Randolph Scott as the hero Pat Brennan is outstanding, of course. Towards the end of his career (he retired in 1960), he just got better and better. He starts as a cheery, decent rancher, ever ready with a smile, prepared to go out of his way to buy candy for a kid (actually the movie is a bit too light at the start, but that does at least give impact to the brutality to come).

 

Randy rarely better

 

You know when you see an idyllic scene in a movie, happy kid, friendly neighbor, loving pa – you just know it’s gonna end badly. Really badly.

 

But when the outlaws come and, horribly, throw the little boy’s body down the well, Scott changes. He becomes the hard man of Seven Men from Now. Even when he escapes the bandits’ clutches, he does not flee. He has to settle accounts. He does this with guile and grit.
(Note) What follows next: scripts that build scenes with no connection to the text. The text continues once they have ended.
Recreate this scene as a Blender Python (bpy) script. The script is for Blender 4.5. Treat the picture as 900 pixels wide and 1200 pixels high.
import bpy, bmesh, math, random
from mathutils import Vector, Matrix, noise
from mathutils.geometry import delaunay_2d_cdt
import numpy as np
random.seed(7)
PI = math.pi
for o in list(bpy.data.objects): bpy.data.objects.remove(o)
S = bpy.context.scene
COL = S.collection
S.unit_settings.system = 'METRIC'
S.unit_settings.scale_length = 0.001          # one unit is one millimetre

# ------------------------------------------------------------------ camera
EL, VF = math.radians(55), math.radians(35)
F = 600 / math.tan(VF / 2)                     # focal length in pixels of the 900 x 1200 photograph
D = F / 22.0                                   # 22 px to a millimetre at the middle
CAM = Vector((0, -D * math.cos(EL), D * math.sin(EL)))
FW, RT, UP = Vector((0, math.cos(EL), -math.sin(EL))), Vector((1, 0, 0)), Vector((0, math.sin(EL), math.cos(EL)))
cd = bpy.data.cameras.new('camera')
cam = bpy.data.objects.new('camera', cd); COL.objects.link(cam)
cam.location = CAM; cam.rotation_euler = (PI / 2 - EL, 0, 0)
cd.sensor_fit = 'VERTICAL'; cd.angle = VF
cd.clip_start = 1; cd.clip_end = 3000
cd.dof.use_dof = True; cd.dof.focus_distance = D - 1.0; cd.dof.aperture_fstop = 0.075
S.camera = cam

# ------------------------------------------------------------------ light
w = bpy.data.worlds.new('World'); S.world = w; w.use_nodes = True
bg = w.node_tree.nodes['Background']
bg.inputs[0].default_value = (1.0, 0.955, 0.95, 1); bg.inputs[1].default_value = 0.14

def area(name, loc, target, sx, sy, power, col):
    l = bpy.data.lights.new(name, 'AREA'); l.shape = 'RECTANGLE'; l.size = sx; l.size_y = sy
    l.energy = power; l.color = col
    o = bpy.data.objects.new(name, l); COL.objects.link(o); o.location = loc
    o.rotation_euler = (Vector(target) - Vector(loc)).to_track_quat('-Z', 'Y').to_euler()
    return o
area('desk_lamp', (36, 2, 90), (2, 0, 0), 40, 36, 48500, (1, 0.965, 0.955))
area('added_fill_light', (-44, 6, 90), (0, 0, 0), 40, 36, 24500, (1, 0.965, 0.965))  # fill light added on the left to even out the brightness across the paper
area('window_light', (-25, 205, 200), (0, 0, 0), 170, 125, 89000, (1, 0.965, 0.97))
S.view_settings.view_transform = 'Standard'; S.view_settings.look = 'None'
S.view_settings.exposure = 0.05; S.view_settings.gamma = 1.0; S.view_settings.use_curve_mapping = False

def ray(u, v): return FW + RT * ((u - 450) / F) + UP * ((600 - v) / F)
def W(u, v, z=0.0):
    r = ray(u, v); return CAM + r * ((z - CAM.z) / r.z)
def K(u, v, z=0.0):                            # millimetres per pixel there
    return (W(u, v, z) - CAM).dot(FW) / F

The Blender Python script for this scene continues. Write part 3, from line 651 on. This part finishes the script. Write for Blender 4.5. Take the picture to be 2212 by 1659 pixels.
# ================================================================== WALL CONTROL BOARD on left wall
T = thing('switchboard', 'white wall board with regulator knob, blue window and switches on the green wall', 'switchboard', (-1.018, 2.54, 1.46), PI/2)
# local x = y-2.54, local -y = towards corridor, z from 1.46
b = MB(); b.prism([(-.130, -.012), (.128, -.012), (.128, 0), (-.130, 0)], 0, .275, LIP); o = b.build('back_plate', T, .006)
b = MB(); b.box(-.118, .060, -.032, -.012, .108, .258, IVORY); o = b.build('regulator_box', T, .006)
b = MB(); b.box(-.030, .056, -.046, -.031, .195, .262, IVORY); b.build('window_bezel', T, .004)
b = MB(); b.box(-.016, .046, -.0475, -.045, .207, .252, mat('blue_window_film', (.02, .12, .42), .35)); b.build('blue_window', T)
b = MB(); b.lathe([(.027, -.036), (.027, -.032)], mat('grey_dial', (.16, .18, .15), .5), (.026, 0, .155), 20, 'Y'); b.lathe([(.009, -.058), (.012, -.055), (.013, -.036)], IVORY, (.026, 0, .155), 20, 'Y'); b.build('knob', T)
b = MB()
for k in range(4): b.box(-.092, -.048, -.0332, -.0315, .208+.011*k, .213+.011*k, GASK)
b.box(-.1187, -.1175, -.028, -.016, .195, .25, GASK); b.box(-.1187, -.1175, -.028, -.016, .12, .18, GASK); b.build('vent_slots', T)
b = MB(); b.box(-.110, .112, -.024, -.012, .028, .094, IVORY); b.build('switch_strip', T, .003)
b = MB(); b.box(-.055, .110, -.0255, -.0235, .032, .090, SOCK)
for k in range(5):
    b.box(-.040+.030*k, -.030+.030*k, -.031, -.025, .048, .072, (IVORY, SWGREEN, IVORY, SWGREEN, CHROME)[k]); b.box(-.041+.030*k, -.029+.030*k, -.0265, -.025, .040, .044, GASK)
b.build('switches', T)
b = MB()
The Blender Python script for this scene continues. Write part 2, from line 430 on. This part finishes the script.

It’s a stunningly good performance.

 

‘The Tall T’ is presumably the name of the ranch Scott is trying to make a go of, or the ranch he visits in the early part of the film, though the name is never mentioned, either in the movie or in the short story. Some anonymous Columbia exec gave the picture the name. There’s apparently quite a discussion on Internet as to the movie’s title. I haven’t joined in.

 

The Heinz Roemheld score is understated and builds tension nicely.

 

And tension is what it’s all about. In many ways this is the ‘psychological Western’ par excellence. And it’s curious how such a concise, pared-down treatment, with such a short runtime, can seem almost at times leisurely, taking its time to develop. Certainly that’s helped by Scott’s laconic style.

 

The Tall T is a tough, gritty little Western which, like all the Boetticher/Kennedy pictures, deserves more fame than it has received. For a long time, even though Variety applauded it as “an unconventional Western [that] passes up most oater clichés”, it was forgotten and ignored, not available commercially. But now it is receiving some of the credit it deserves. For example, Martin Scorsese talks glowingly about it in his A Personal Journey Through American Movies. And Paul Simpson in The Rough Guide to Westerns even makes it No 10 in his list of Top Ten Westerns.

 

Mirror images

 

The next picture, Decision at Sundown, released later the same year, was even darker. We shall be examining that one shortly, so come back soon!

 

 

One Response

  1. Excellent review. I love this series of films and ‘The Tall T’ is a favorite. Boone is fantastic here and his interactions with Randy, Sullivan, his gang are fabulously played. Randy is top tier too here. Taut and fascinating its classic stuff. They can’t make films Budd’s way anymore.